At the Atlantic Bar in Arles, Nathalie, the owner, is at the center of attention. Here, people sing, dance and hold on to each other. After the announcement of the sale of the Atlantic Bar, Nathalie and the regulars are faced with the end of their world and the loss of a place, at times harmful, but desperately needed.
"Atlantic bar begins in the pleasure of days that pass, resemble each other and come back. Between pastis, red balloons and coffees, Nathalie and her regulars talk to each other, sing and dance. This kind of place, the regulars' bar, scatters the landscape of French cities and paints a portrait of a part of the population that is familiar to us without knowing it. Fanny Molins captures the emotion that springs up in all its forms in the humanity of the arguments and discussions between the regulars.
By listening to them, one might think that the glory has passed, but it continues to resonate in every sound of a glass shared together, in every song, in the simple fact of sitting at a table on the terrace to smoke a cigarette in a moment of calm. Sadness and nostalgia often replace the glory when we talk about loved ones who left too soon.
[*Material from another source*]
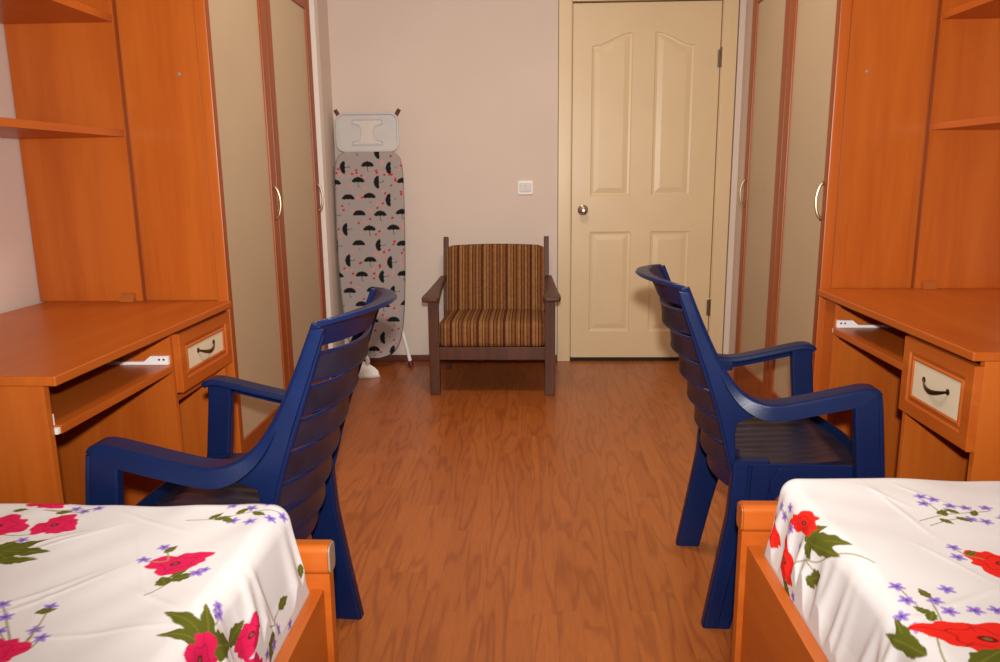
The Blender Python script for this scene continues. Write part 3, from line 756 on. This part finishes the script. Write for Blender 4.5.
# ------------------------------------------------------------------ beds
def bed(label, side, xo, yo, cap):
    """xo: aisle-side x of the footboard, yo: far face y; runs towards the camera and to the wall"""
    t = thing('bed_frame', label, 'bed', (side*abs(xo)+side*.5, yo-1.0, 0), 0, 'beds')
    ox, oy = t.location.x, t.location.y
    sx = lambda d: xo+side*d-ox           # d: distance from aisle side towards the wall
    ly = lambda d: yo-d-oy                # d: distance from the footboard's far face towards the camera
    def bx(bm, d0, d1, e0, e1, z0, z1, bev=.003, seg=2):
        a, c = sorted((sx(d0), sx(d1))); p, q = sorted((ly(e0), ly(e1))); box(bm, a, c, p, q, z0, z1, bev, seg)
    Wd = 1.10
    b = B(); bx(b, 0, Wd, 0, .028, .0, .404, .002)
    ends = sorted((sx(0), sx(Wd)))
    prism(b, rrect(.042, .058, .013, 6, ly(.016), .425), lambda a, c, d: (ends[0]+d, a, c), ends[1]-ends[0], .001)
    obj('footboard', b, 'laminate_along_x', t)
    xa = sx(0)
    b = B(); prism(b, rrect(.038, .054, .011, 6, ly(.016), .425), lambda a, c, d: (xa-side*d, a, c), .004, .001); o = obj('end_cap', b, cap, t); o['label'] = 'end cap of the top rail'
    b = B(); bx(b, .012, .036, .026, 2.0, .055, .366, .003); obj('side_rail', b, 'laminate_along_y', t)
    b = B(); bx(b, Wd-.036, Wd-.012, .026, 2.0, .055, .366, .003); obj('side_rail', b, 'laminate_along_y', t)
    b = B(); bx(b, .036, Wd-.036, .03, 1.99, .255, .275, .002); obj('mattress_base', b, 'laminate_edge', t)
    b = B(); bx(b, 0, Wd, 1.98, 2.01, 0, .62, .004); obj('headboard', b, 'laminate_along_x', t)
    return t
K = .925                                               # bed tops about 45 cm above the floor
XL, YL, XR, YR = -.404*K, 1.425*K, .464*K, 1.628*K
bed('orange laminate bed frame at lower left, under the pink-flowered mattress', -1, XL, YL, 'cap_grey')
bed('orange laminate bed frame at lower right, under the red-flowered mattress', 1, XR, YR, 'laminate_edge')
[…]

Nathalie, the manager, embodies this bar that she runs with her husband Jean Jacques and her son Sandro. But their world is in danger, a testimony to the decline of the local bar that is gradually eroding at the same pace as its characters. To capture their stories, their pasts, their questionings, Fanny Molins offers a change of scenery, she isolates them from the bar to allow a sincere and intimate flow of words to appear. It is this format that reveals the tragic past, the wounds from the street, the abandonment of parents, and the destructive addictions. It also allows Nathalie to speak about her paradoxical relationship with her bar, between the desire to leave this place and the pain of leaving. Deeply political, it becomes the theater of the social injustices that the characters go through and resonate more intimately in the tired gestures and the faces marked by a life of difficulties and Dionysian excesses."
Antoine Doux - Programmateur
After studying creative writing and scriptwriting at the University of the Arts London, Fanny Molins developed a practice of photography that combines both a documentary approach and staging. Her series Les Musiciens, born during a training at the Rencontres de la Photographie d'Arles and exhibited at the ISO Amsterdam, led her to follow the regulars of the Atlantic bar in Arles for four years, to write L'Atlantic, her first feature-length documentary.